▶ Task description
Give back only the lines in the records below from the one with "Write part 3" to the one with "return root", both inclusive, word for word.

▶ Data in this exercise
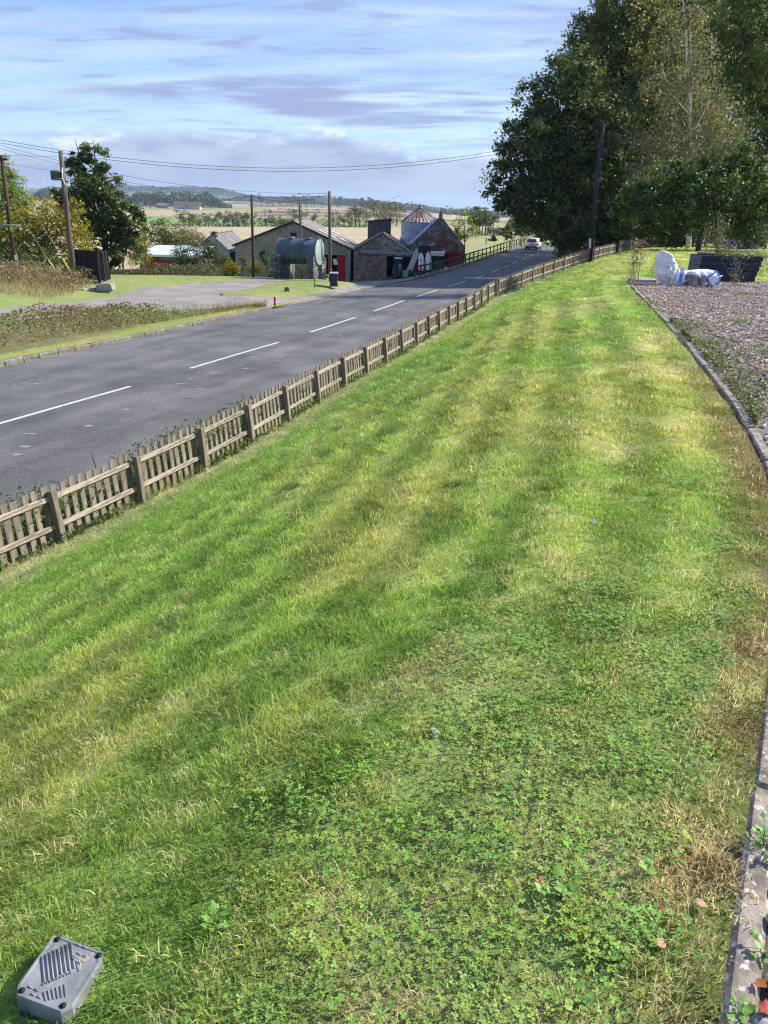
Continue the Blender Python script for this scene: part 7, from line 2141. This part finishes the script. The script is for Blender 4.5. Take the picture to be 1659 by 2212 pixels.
# ------------------------------------------------------------------ bulk bag on the gravel
BAGM = bpy.data.materials.new('bag_fabric')
nt, b_ = nodes(BAGM); N, L = nt.nodes, nt.links
at_ = N.new('ShaderNodeAttribute'); at_.attribute_name = 'dirt'
nz = N.new('ShaderNodeTexNoise'); nz.inputs['Scale'].default_value = 7; nz.inputs['Detail'].default_value = 6
g_ = N.new('ShaderNodeNewGeometry'); L.new(g_.outputs['Position'], nz.inputs[0])
ma = N.new('ShaderNodeMath'); ma.operation = 'ADD'; L.new(at_.outputs['Fac'], ma.inputs[0]); L.new(nz.outputs[0], ma.inputs[1])
mr = N.new('ShaderNodeMapRange'); L.new(ma.outputs[0], mr.inputs[0]); mr.inputs[1].default_value = .80; mr.inputs[2].default_value = 1.25
mx_ = N.new('ShaderNodeMix'); mx_.data_type = 'RGBA'; L.new(mr.outputs[0], mx_.inputs[0]); mx_.inputs[6].default_value = (.80, .80, .84, 1); mx_.inputs[7].default_value = (.20, .15, .105, 1)
L.new(mx_.outputs[2], b_.inputs['Base Color']); b_.inputs['Roughness'].default_value = .6
BLUE = mat('blue_strap', (.10, .22, .62), (.22, .36, .78), scale=10, rough=.6)
BYg = 18.9
bgp = at(1475, 622, BYg)
bag = thing('bulk_bag', 'slumped white bulk bag with blue straps and a muddy belly on the gravel', 'bag', (bgp[0], bgp[1], -1.60))
def bagp(x, y, dy=0.0):
    p = at(x, y, BYg+dy); return Vector(p)
def bag_surface(name, outline_rows, depth, dirtf, fold, seed, front=.0):
    """rows: list of (y px, x left, x right): a stuffed, creased sack between front and back skins"""
    rnd = np.random.default_rng(seed)
    nr, ncol = len(outline_rows), 30
    rows = []
    n2 = 34
    ys = np.linspace(0, nr-1, n2)
    yv = np.interp(ys, range(nr), [r[0] for r in outline_rows]); xl_ = np.interp(ys, range(nr), [r[1] for r in outline_rows]); xr_ = np.interp(ys, range(nr), [r[2] for r in outline_rows])
    V, Fc, D = [], [], []
    for i in range(n2):
        f = i/(n2-1)
        dp = depth*(math.sin(math.pi*min(max(f, .02), .985)))**.55*(.55+.45*f)
        for j in range(2*ncol):
            a = 2*math.pi*j/(2*ncol)
            u = (1-math.cos(a))/2
            x = xl_[i]+(xr_[i]-xl_[i])*u
            sgn = -math.sin(a)
            cre = (fbm(np.array(x*.11+yv[i]*.05+seed), np.array(yv[i]*.045-x*.06+40), 3)-.5)*2
            rid = 1-min(1, abs(fbm(np.array(x*.10+yv[i]*.09+9*seed), np.array(yv[i]*.04-x*.05+20), 2)-.5)*7)
            dd = dp*np.sign(sgn)*abs(sgn)**.6*(1+fold*float(cre))+fold*.035*float(rid)*(1 if sgn > 0 else -1)*min(1, 4*abs(sgn))
            p = bagp(x, yv[i], 0); p = p+Vector((0, -dd-front, 0))
            V.append(p); D.append(dirtf(x, yv[i]))
    m_ = 2*ncol
    Fc = [(i*m_+k, i*m_+(k+1) % m_, (i+1)*m_+(k+1) % m_, (i+1)*m_+k) for i in range(n2-1) for k in range(m_)]
    Fc += [tuple(range(m_)), tuple((n2-1)*m_+k for k in range(m_))]
    mb = MB(); mb.add(V, Fc, 0, True); o = mb.build(name, BAGM, bag)
    a = o.data.attributes.new('dirt', 'FLOAT', 'POINT'); a.data.foreach_set('value', np.array(D, np.float32))
    return o
bag_surface('upright_flap', [(541, 1430, 1434), (543, 1425, 1440), (548, 1421, 1449), (556, 1417.5, 1455), (566, 1416, 1460), (578, 1415.5, 1465), (590, 1417, 1470), (602, 1421, 1473), (614, 1428, 1474), (625, 1438, 1472)], .14, lambda x, y: .10+max(0, (y-608)/36), 1.2, 3)
bag_surface('sack', [(581, 1508, 1525), (583, 1490, 1536), (586, 1473, 1543), (591, 1466, 1547), (600, 1462, 1541), (608, 1460, 1533), (617, 1461, 1527), (623, 1466, 1512), (627, 1474, 1505)], .36,
            lambda x, y: (.62 if 1468 < x < 1520 and y > 589+abs(x-1494)*.14 else .05)+max(0, (y-612)/25), 1.15, 5, .1)
bag_surface('torn_flap', [(592, 1512, 1546), (597, 1514, 1537), (606, 1516, 1540), (614, 1521, 1535), (618, 1525, 1529)], .04, lambda x, y: 0.0, 1.4, 8, .42)
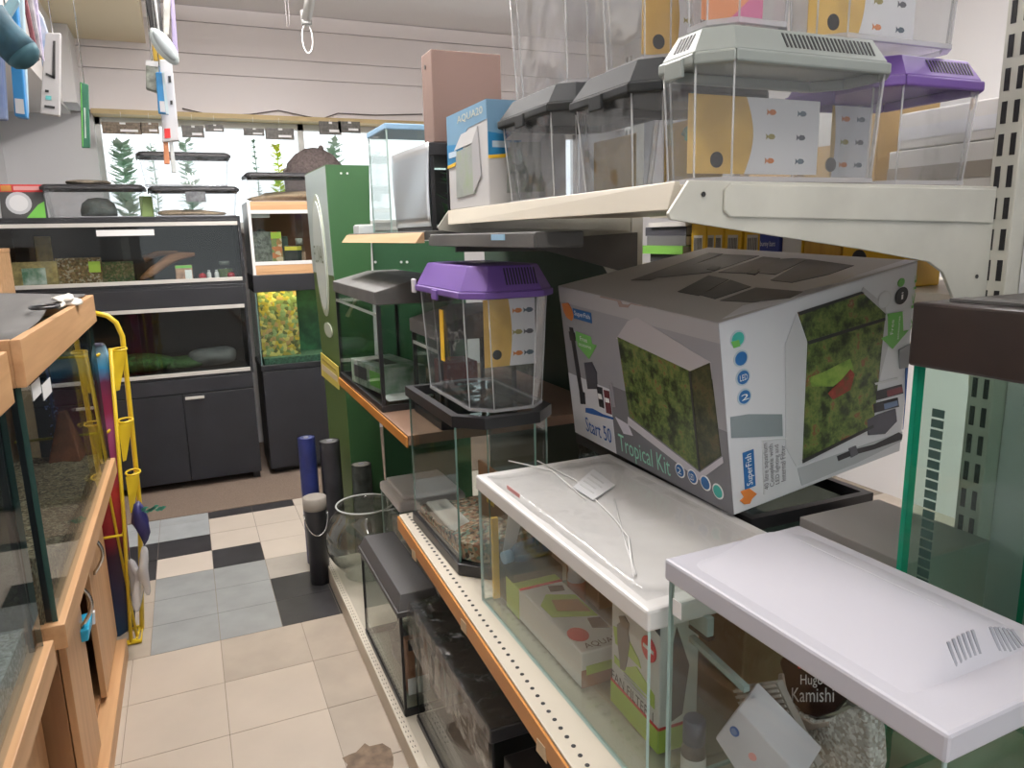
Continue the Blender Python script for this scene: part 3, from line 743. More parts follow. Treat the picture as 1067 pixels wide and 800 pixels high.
t3, W3, H3 = fauna_at('pet_tank', 'clear plastic tank of brown sand on top of the beech vivarium', 259, 345, 208, 180, 2.08, .28, 1.752)
mb = MB(); p0, p1 = at(268, 205, y=2.2), at(350, 205, y=2.2)
mb.blob(((p0.x+p1.x)/2, 2.22, 1.785), ((p1.x-p0.x)/2, .09, .035), 3, .3, 19); o = mb.obj('sand_mound', mat('sand', (.42,.32,.2), .95), kind='stuff'); tag(o, 'reddish brown sand heaped in the tank on the beech vivarium', 'sand')
# rough dome and plants on the sill
a, b = at(297, 200, y=2.67), at(362, 200, y=2.67)
t = thing('dome_hide', 'big rough grey-brown dome standing on the window ledge', 'reptile hide', ((a.x+b.x)/2, 2.67, 1.60))
mb = MB(); rx = (b.x-a.x)/2; top = at(325, 154, y=2.67).z-1.60
mb.lathe([(rx*.85,0),(rx*.98,top*.3),(rx,top*.62),(rx*.86,top*.8),(rx*.6,top*.92),(rx*.28,top*.985),(.001,top)], n=28, cap1=False)
for v in mb.bm.verts: v.co.y *= .5
for v in mb.bm.verts: v.co *= 1+random.uniform(-.006,.006)
mb.obj('shell', mat('furry_brown', (.15,.12,.115), .95, var=.4, scale=60, bump=1., bscale=120), t)
for dx, dz in ((-.93,.70),(.22,.99)):
    mb = MB(); mb.blob((rx*dx, -.02, top*dz), (.02,.02,.022), 2, .1, 4); mb.obj('knob', mat('furry_brown', (.15,.12,.115)), t)
PG = leafmat('plant_grey_green', (.72,.84,.75), (.50,.66,.54)); PGL = leafmat('plant_bright', (.62,.90,.15), (.85,.82,.15)); PGD = leafmat('plant_dark', (.45,.60,.50), (.30,.45,.36))
PX = ((131,149,196,.13,PG,160,.075,'pale bushy plastic plant on the window ledge behind the raised tank'), (160,149,178,.06,PG,50,.04,'little feathery plastic plant peeping over raised tank lid'), (196,150,178,.11,PG,110,.06,'spreading plastic plant peeping above the raised tank, beside dark hanging tags'),
      (267,148,182,.05,PGD,60,.035,'thin dark conifer-shaped plastic plant on the window ledge'), (290,151,182,.075,PGL,130,.055,'bright lime plastic plant beside the rough dome'), (349,146,172,.11,PG,110,.065,'grey-green plastic plant sprouting behind the green display stand'))
for i, (px, py0, py1, w_, m_, n_, lf, lb) in enumerate(PX):
    y = 2.80; a = at(px, py1, y=y); b = at(px, py0, y=y)
    t = thing('plastic_plant', lb, 'artificial plant', (a.x, y, 1.60), 0, 'plastic plants along the window')
    mb = MB(); mb.lathe([(.03,0),(.028,.02),(.008,.03)], n=12); mb.obj('foot', BLACKP, t)
    fern(t, (0,0,.02), b.z-1.62, w_*1.15, m_, int(n_*1.3), i+3, lf)
# hanging header cards in the window
TG = mat('tag_dark', (.09,.085,.075), .5, var=.5, scale=50); TGB = mat('tag_brown', (.16,.12,.08), .5, var=.6, scale=60)
TAGS = ((107,147,128,139,TGB,'brown banner tag hanging at the window corner, widest of the tags'),(147,165,128,139,TGB,'brown tag hanging close beside the widest one'),(190,212,131,143,TG,'slightly drooping dark tag hanging right behind the long hanging cartons'),
        (214,233,130,137,TG,'small dark tag hanging alone in the bright window'),(254,275,134,141,TG,'thin dark tag hanging above the conifer-shaped plant'),(277,306,134,145,TG,'deep dark tag hanging above the bright lime plant'),(333,355,127,140,TG,'dark printed tag hanging above the rough dome'),(353,375,127,138,TG,'dark printed tag hanging beside the blue edged glass tank'))
for x0, x1, y0, y1, m_, lb in TAGS:
    a, b = at(x0, y1, y=2.7), at(x1, y0, y=2.7); lb = lb.replace(' right behind', ' behind')
    t = thing('hanging_tag', lb, 'hanging tag', (a.x, 2.7, a.z), 0, 'tags hanging in the window')
    W, H = b.x-a.x, b.z-a.z
    mb = MB(); mb.box(0, W, 0, .004, 0, H); mb.obj('card', m_, t)
    F = Face((0,0,0),(W,0,0),(W,0,H),(0,0,H), .002); F.rect(.45, .9, .2, .4, 'print', TEXTW, t, world=False); F.rect(.45, .6, .82, .98, 'hang_hole', TEXTW, t, world=False)
    mb = MB(); mb.tube([(W*.5,.002,H),(W*.5,.002,2.345-a.z)], .0012, 4); mb.obj('thread', mat('nylon', (.75,.75,.75), .4), t)
# ------------------------------------------------------------------ left: cabinet aquariums
XA = -.28
def cab_aquarium(name, label, y0, y1, x0, zb, zc0, zc1, xb=-.93):
    """beech hooded aquarium: x0 is its front"""
    t = thing(name, label, 'aquarium', (x0, (y0+y1)/2, zb-.05))
    for nm, bx, m_ in (('hood_front', (x0-.018,x0,y0,y1,zc0,zc1), BEECH), ('hood_end', (xb,x0-.018,y0,y0+.018,zc0,zc1), BEECHX), ('hood_end', (xb,x0-.018,y1-.018,y1,zc0,zc1), BEECHX),
                       ('base_rail', (x0-.04,x0,y0,y1,zb-.05,zb+.004), BEECH), ('base_end', (xb,x0-.04,y0,y0+.019,zb-.05,zb+.004), BEECHX), ('base_end', (xb,x0-.04,y1-.03,y1,zb-.05,zb+.004), BEECHX)):
        mb = MB(); mb.box(*bx); mb.obj(nm, m_, t, world=True, bev=.002)
    xf = x0-.014; ya, yb = y0+.02, y1-.02; th = .010
    def pn(x_0,x_1,y_0,y_1,gm):
        mb = MB(); fs = mb.box(x_0,x_1,y_0,y_1,zb-.04,zc0+.03); gm = GW; d = (2,4) if (y_1-y_0) < (x_1-x_0) else (3,5)
        for i, f in enumerate(fs): f.material_index = 0 if i in d else 1
        mb.obj('glass_pane', [gm, mat('dark_glass_edge', (.03,.07,.06), .2)], t, world=True)
    pn(xf-th, xf, ya, yb, GD); pn(xb+.02, xf-th, ya, ya+th, GD); pn(xb+.02, xf-th, yb-th, yb, GD)
    for y in (ya+.011, yb-.011):
        mb = MB(); mb.box(xf-th-.012, xf-th-.001, y-.006, y+.006, zb-.03, zc0+.02); mb.obj('silicone_bead', SIL, t, world=True)
    mb = MB(); mb.box(xb+.005, xb+.018, ya, yb, zb-.04, zc0+.02); mb.obj('back_sheet', mat('aquarium_back', (.014,.022,.04), .6), t, world=True)
    mb = MB(); mb.box(xb+.02, xf-th-.002, ya+.012, yb-.012, zb-.04, zb-.02); mb.obj('bottom_panel', SIL, t, world=True)
    return t
t = cab_aquarium('aquarium', 'beech hooded aquarium with orange ornaments and a blue bubble column', -1.22, .07, XA, .76, 1.258, 1.350)
tA = t
# gravel sloped up towards the camera end
mb = MB(); xf = XA-.045; nx, ny = 6, 16; rnd = random.Random(2)
P = [[mb.v((-.90+(xf-.002+.90)*i/nx, -1.185+1.22*j/ny, .80+.10*max(0,1-j/4)**1.0*(.4+.6*(i/nx))+rnd.uniform(-.008,.008))) for i in range(nx+1)] for j in range(ny+1)]
for j in range(ny):
    for i in range(nx): mb.bm.faces.new((P[j][i],P[j][i+1],P[j+1][i+1],P[j+1][i])).smooth = True
Q = [[mb.v((p.co.x,p.co.y,.742)) for p in (P[j][0],P[j][-1])] for j in range(ny+1)]
for j in range(ny):
    for k, i in ((0,0),(1,nx)): mb.bm.faces.new((P[j][i],P[j+1][i],Q[j+1][k],Q[j][k]))
mb.bm.faces.new([P[0][i] for i in range(nx+1)]+[Q[0][1],Q[0][0]]); mb.bm.faces.new([P[ny][i] for i in range(nx+1)]+[Q[ny][1],Q[ny][0]])
mb.obj('gravel_bed', GRAVELB, t, world=True, kind='stuff')
for k, (x0, x1) in enumerate(((34,41),(45,52))):
    a, b = at(x0, 412, x=XA-.013), at(x1, 394, x=XA-.013)
    mb = MB(); mb.box(XA-.0135, XA-.0125, min(a.y,b.y), max(a.y,b.y), a.z-.012, a.z+.022)
    mb.obj('thermometer_sticker', WHITEPAPER, t, world=True, label='small white sticker on the pane')
p = at(52, 405, x=-.45); q = at(66, 512, x=-.45)
t = thing('bubble_wand', 'blue upright column of bubbles inside the hooded aquarium', 'bubble tube', (q.x, q.y, .80))
mb = MB(); mb.tube([(-.45,q.y+.01,.805),(-.45,(p.y+q.y)/2+.01,1.0),(-.45,p.y,1.25)], .004, 6); mb.obj('air_tube', mat('blue_tube', (.10,.14,.42), .3), t, world=True)
mb = MB(); rnd = random.Random(8)
for i in range(90):
    k = rnd.random(); c = Vector((-.45+rnd.uniform(-.02,.02)*(1.2-.7*k), q.y+(p.y-q.y)*k+rnd.uniform(-.012,.012), .82+.40*k)); r_ = rnd.uniform(.002,.0045)
    mb.lathe([(.0005,-r_),(r_,0),(.0005,r_)], c, 5)
mb.obj('bubbles_cloud', mat('bubble_blue', (.35,.42,.8), .2), t, world=True, kind='stuff')
for px, py0, py1, y, lb in ((78,485,532,-.86,'tilted orange slate ornament in the hooded aquarium, beside the bubbles'),(99,456,490,-.25,'orange slate ornament near the hooded aquarium far corner')):
    b = at(px, py1, x=-.42); tz = at(px+6, py0, x=-.42)
    t = thing('slate_ornament', lb.replace(' far corner', ' end by the yellow rack').replace('near the', 'in the'), 'aquarium ornament', (-.42, b.y, .80)); h = max(.16, min(.3, tz.z-.80))
    mb = MB(); mb.hexa([(-.05,-.05,0),(.05,-.07,0),(.06,.05,0),(-.04,.06,0)], [(-.01,.03,h),(.012,.03,h*.97),(.014,.055,h),(-.008,.05,h*.98)])
    mb.obj('stone', mat('orange_slate', (.42,.13,.05), .8, var=.35, scale=15), t, bev=.004)
for px, lb, y in ((80,'green leafy plant standing at the back of hooded aquarium', -.55),(92,'small green plant by the orange slate in hooded aquarium', -.12)):
    t = thing('aquarium_plant', lb, 'aquarium plant', (-.62, y, .80)); fern(t, (0,0,0), .30, .07, mat('water_plant', (.05,.16,.04), .6, var=.4, scale=20), 60, px, .03)
t = cab_aquarium('aquarium', 'beech hooded aquarium with pale gravel, cut off by the frame edge', -2.6, -1.262, -.295, .752, 1.238, 1.335)
mb = MB(); mb.box(-.9, -.337, -2.57, -1.28, .733, .80); mb.obj('gravel_bed', GRAVELP, t, world=True, kind='stuff')
# grey cover sheets over the hood
t = thing('cover_sheet', 'thin grey foam sheet lying over the aquarium hood', 'cover sheet', (-.6, -.6, 1.35))
mb = MB(); nx, ny = 8, 10; GS = mat('grey_foam', (.075,.073,.07), .8, var=.12, scale=4)
P = [[mb.v((-.93+.625*i/nx + (.012*math.sin(j*.9) if i == nx else 0), -1.15+1.19*j/ny, 1.353+.012*math.sin(i*.7+j*.5)+.014*(i/nx)*(j/ny))) for i in range(nx+1)] for j in range(ny+1)]
for j in range(ny):
    for i in range(nx): mb.bm.faces.new((P[j][i],P[j][i+1],P[j+1][i+1],P[j+1][i])).smooth = True
o = mb.obj('sheet', GS, t, world=True); s = o.modifiers.new('wall','SOLIDIFY'); s.thickness = .004
t = thing('cover_sheet', 'darker rubber mat laid on the grey foam sheet near the wall', 'cover sheet', (-.8, -.5, 1.37))
mb = MB(); mb.hexa([(-.94,-1.0,1.372),(-.72,-.9,1.374),(-.62,-.15,1.386),(-.94,-.05,1.38)], [(-.94,-1.0,1.378),(-.72,-.9,1.380),(-.62,-.15,1.392),(-.94,-.05,1.386)]); mb.obj('mat_sheet', mat('dark_rubber', (.05,.05,.05), .7), t, world=True)
a = at(47, 322, z=1.372); mb = MB()
mb.tube([a+Vector((.03*math.cos(i*PI/8), .05*math.sin(i*PI/8), .006)) for i in range(16)], .004, 5, closed=True); o = mb.obj('wire_loop', BLACKP); tag(o, 'small dark wire loop lying on the grey foam sheet', 'wire')
a = at(72, 312, x=XA-.01)
crumple('polythene_rag', 'crumpled white polythene rag draped over the beech hood edge', 'rag', (XA-.03, at(78,312,x=XA).y, 1.363), (.028,.075,.014), mat('polythene_white', (.72,.68,.62), .35), 5, .8)
DF, DN = .418, .240
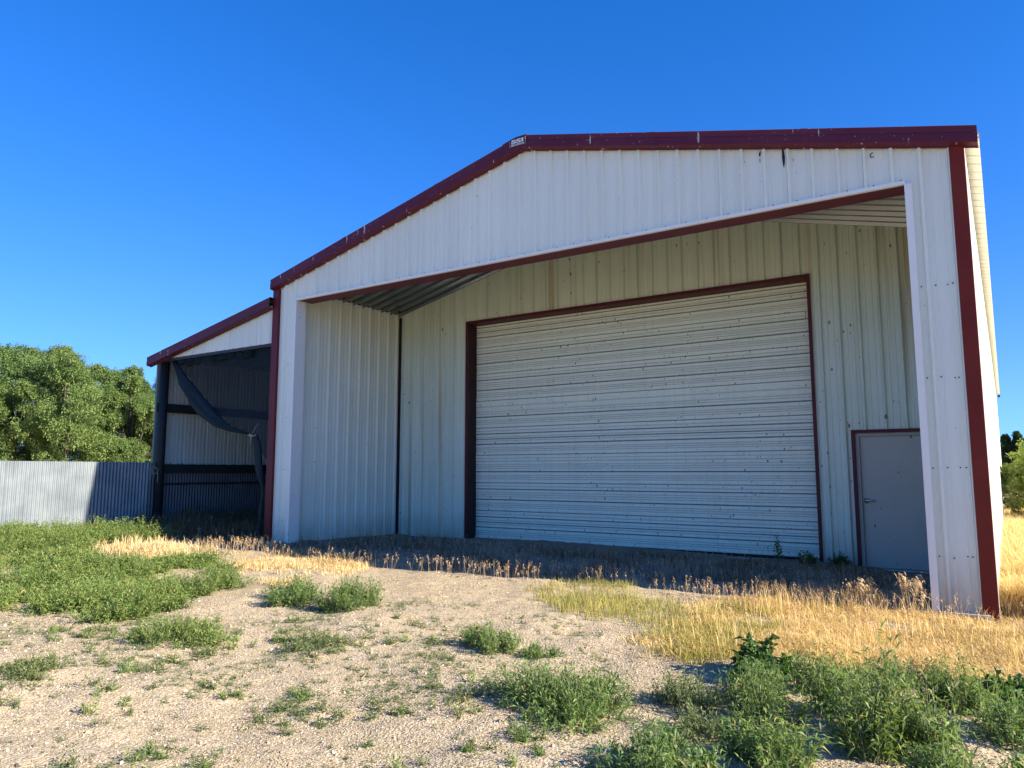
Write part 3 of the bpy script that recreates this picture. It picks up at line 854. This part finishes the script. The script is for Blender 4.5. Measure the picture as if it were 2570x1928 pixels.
def bush(name, label, cat, x, y, Rx, Ry, H, ns, group=None, mat='kochia', seed=0, stem=True, nm=6, **kw):
    r = np.random.default_rng(seed)
    V, F_, tint, P_ = mounds(r, Rx, Ry, H, ns, nm, **kw)
    root = empty(name, (x, y, float(gz2(x, y))), label, cat, group)
    V[:, 2] += gz2(V[:, 0] + x, V[:, 1] + y) - gz2(x, y)
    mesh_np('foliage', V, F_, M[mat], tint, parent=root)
    if stem:
        V2, F2 = stems_mesh(P_); V2[:, 2] += gz2(V2[:, 0] + x, V2[:, 1] + y) - gz2(x, y)
        mesh_np('stem', V2, F2, M['stem'], parent=root)
    return root


def blades(r, x, y, H, lean, W, z=None, droop=.25):
    """bent two-quad blades of grass"""
    n = len(x); z = gz2(x, y) if z is None else z
    az = r.uniform(0, 2 * math.pi, n); d = np.stack([np.cos(az), np.sin(az), np.zeros(n)], 1)
    sd = np.stack([-np.sin(az + r.normal(0, .6, n)), np.cos(az), np.zeros(n)], 1) * (W / 2)[:, None]
    b = np.stack([x, y, z - .005], 1)
    l1 = lean * .35; l2 = lean
    m_ = b + d * (H * l1)[:, None]; m_[:, 2] += H * .6
    t_ = b + d * (H * l2)[:, None]; t_[:, 2] += H * np.clip(1 - droop * lean, .2, 1)
    V = np.stack([b - sd, b + sd, m_ + sd * .8, m_ - sd * .8, t_ + sd * .15, t_ - sd * .15], 1).reshape(-1, 3)
    i = np.arange(n)[:, None] * 6
    F_ = np.concatenate([i + np.array([[0, 1, 2, 3]]), i + np.array([[3, 2, 4, 5]])], 1).reshape(-1, 4)
    return V, F_


def in_poly(poly, x, y):
    poly = np.array(poly); ins = np.zeros(len(x), bool); j = len(poly) - 1
    for i in range(len(poly)):
        xi, yi = poly[i]; xj, yj = poly[j]
        c = ((yi > y) != (yj > y)) & (x < (xj - xi) * (y - yi) / (yj - yi + 1e-12) + xi); ins ^= c; j = i
    return ins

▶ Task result
Write part 3 of the bpy script that recreates this picture. It picks up at line 854. This part finishes the script. The script is for Blender 4.5. Measure the picture as if it were 2570x1928 pixels.
def bush(name, label, cat, x, y, Rx, Ry, H, ns, group=None, mat='kochia', seed=0, stem=True, nm=6, **kw):
    r = np.random.default_rng(seed)
    V, F_, tint, P_ = mounds(r, Rx, Ry, H, ns, nm, **kw)
    root = empty(name, (x, y, float(gz2(x, y))), label, cat, group)
    V[:, 2] += gz2(V[:, 0] + x, V[:, 1] + y) - gz2(x, y)
    mesh_np('foliage', V, F_, M[mat], tint, parent=root)
    if stem:
        V2, F2 = stems_mesh(P_); V2[:, 2] += gz2(V2[:, 0] + x, V2[:, 1] + y) - gz2(x, y)
        mesh_np('stem', V2, F2, M['stem'], parent=root)
    return root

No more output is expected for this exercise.